Bosnia and Herzegovina has laws aimed at gender equality, it is also a signatory to international conventions, but – they are implemented by a system that doesn’t seem to believe in them, so discredit, violence, femicide show us that the reality on the ground is dictated by the unwritten law of customs.
“There are people at all levels of government who often don’t even read the existing, binding laws and conventions that bind Bosnia and Herzegovina to the international community, let alone our local, as I like to say, Bosnian laws. This is exactly the biggest obstacle,” said Jadranka Milićević, activist and director of the CURE Foundation.
The Law on Gender Equality in Bosnia and Herzegovina stipulates that at least 40 percent of women must be on candidate lists for elections, and the Election Law of Bosnia and Herzegovina has integrated this obligation. For the first time, women in Bosnia and Herzegovina are at the highest levels of government. But, as the research that our interlocutor worked on shows, they inherit and follow patriarchal patterns:
“Politicians are what the political parties and their leaders created them to be. This is why breakthroughs often do not happen, because they could be sanctioned.
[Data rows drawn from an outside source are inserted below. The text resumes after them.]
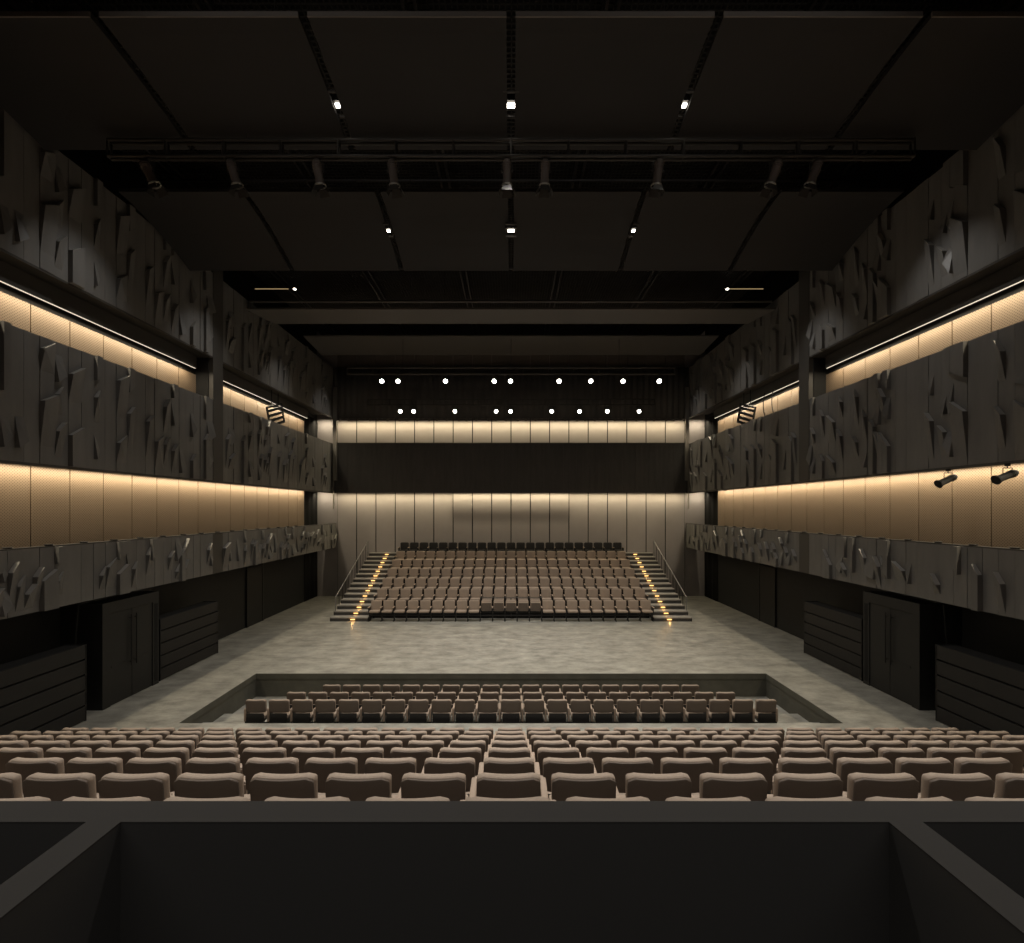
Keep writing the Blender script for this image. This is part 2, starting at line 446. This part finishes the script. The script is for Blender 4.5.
# ------------------------------------------------------------------ ceiling: open grid, rails, acoustic panels
ZG = H+9.2
g = MB()
x = -10.0
YG0, YG1 = 6.2, 25.6
while x <= 10.01:
    g.box(x-.012, x+.012, YG0, YG1, ZG, ZG+.03); x += .11
y = YG0
while y <= YG1:
    g.box(-10.0, 10.0, y-.012, y+.012, ZG, ZG+.03); y += .11
o = structure(g.build('ceiling_grid', M['grid']))
rr = MB()
for c in (-9.1, -5.55, -1.84, 1.84, 5.55, 9.1):
    for dx in (-.11, .11): rr.box(c+dx-.03, c+dx+.03, YG0, YG1, ZG-.12, ZG-.04)
structure(rr.build('ceiling_rails', M['rail']))
rr = MB()
for yy in (12.5, 17.1, 22.0):
    rr.tube((-10, yy, ZG-.16), (10, yy, ZG-.16), .03, 8)
structure(rr.build('ceiling_cross_rails', M['rail']))

def cloud(x0, x1, y0, y1, zf, th, root_label, edge=True, n=10, grp=None, face='cloud'):
    cx = (x0+x1)/2
    root = empty('acoustic_panel', (cx, y0, H+zf(0)))
    tag(root, root_label, 'ceiling panel', grp)
    z0 = zf(0)
    m = MB(); vs = []; fs = []
    for k in range(n+1):
        t = k/n; y = (y1-y0)*t; z = zf(t)-z0
        vs += [(x0-cx, y, z), (x1-cx, y, z), (x1-cx, y, z+th), (x0-cx, y, z+th)]
    for k in range(n):
        a = 4*k
        for j in range(4): fs.append((a+j, a+(j+1) % 4, a+4+(j+1) % 4, a+4+j))
    fs += [(0, 1, 2, 3), (4*n, 4*n+1, 4*n+2, 4*n+3)]
    m.add(vs, fs); m.build('panel_face', M[face], root)
    e = MB(); e.box(x0-cx, x1-cx, -.02, 0, -.0, th); e.build('edge_trim', M['cloudedge' if edge else face], root)
    for sx in (-1, 1):
        for yy in (.5, (y1-y0)-.5):
            t = yy/(y1-y0)
            MB().tube((sx*(x1-x0)*.3, yy, zf(t)-z0+th), (sx*(x1-x0)*.3, yy, 9.2-z0), .008, 6).build('hanger', M['metal'], root)
    return root
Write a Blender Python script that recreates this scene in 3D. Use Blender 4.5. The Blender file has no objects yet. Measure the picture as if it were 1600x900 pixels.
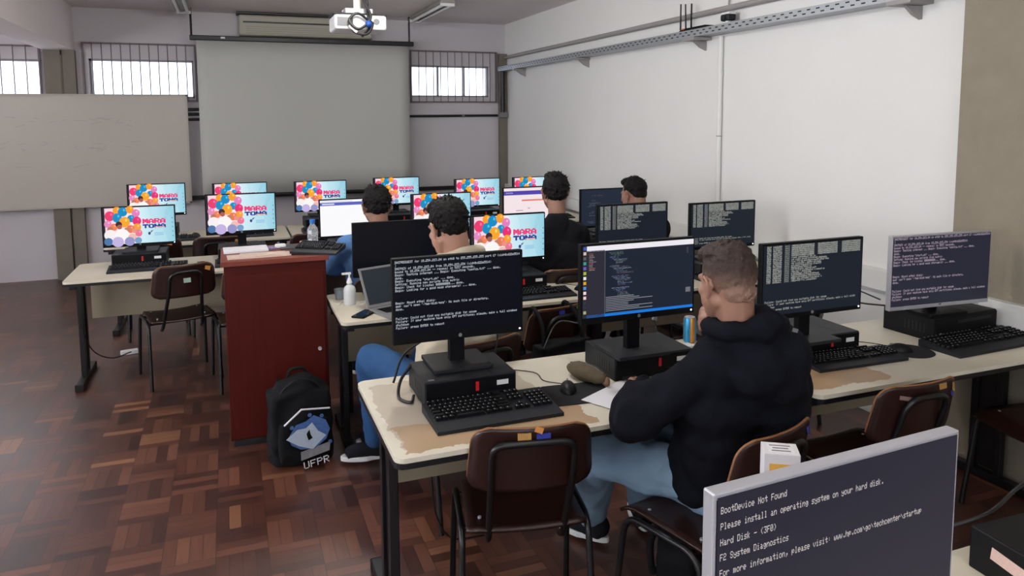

I would not like to generalize – there were women who opposed the policies of their parties and were recognized in some of the previous mandates, but in the next election cycle they were often politically punished,” said journalist Kristina Ljevak-Bajramović.
Therefore, their representation is not a reflection of real political engagement. Nor complete emancipation as long as they participate more in public life, exhibit, earn, train, but lack where the power is.
Sarina Bakić, a professor at the Faculty of Political Sciences of the University of Sarajevo, points out that precisely the contradiction between declarative support for equality and actual behavior is one of the key features of contemporary patriarchal societies.
“One of the characteristics of today’s patriarchal societies is that, when we talk about solving problems or strengthening the emancipation of women, there is a clear contradiction between the intention, actual behavior and what remains only at the declarative level,” emphasized Bakić.
As long as emancipation is an item in the reports for the international community, and not a change of beliefs in homes, schools, workplaces, there will be sarcasm in the statement – that is what our struggle has given us, Federalna writes.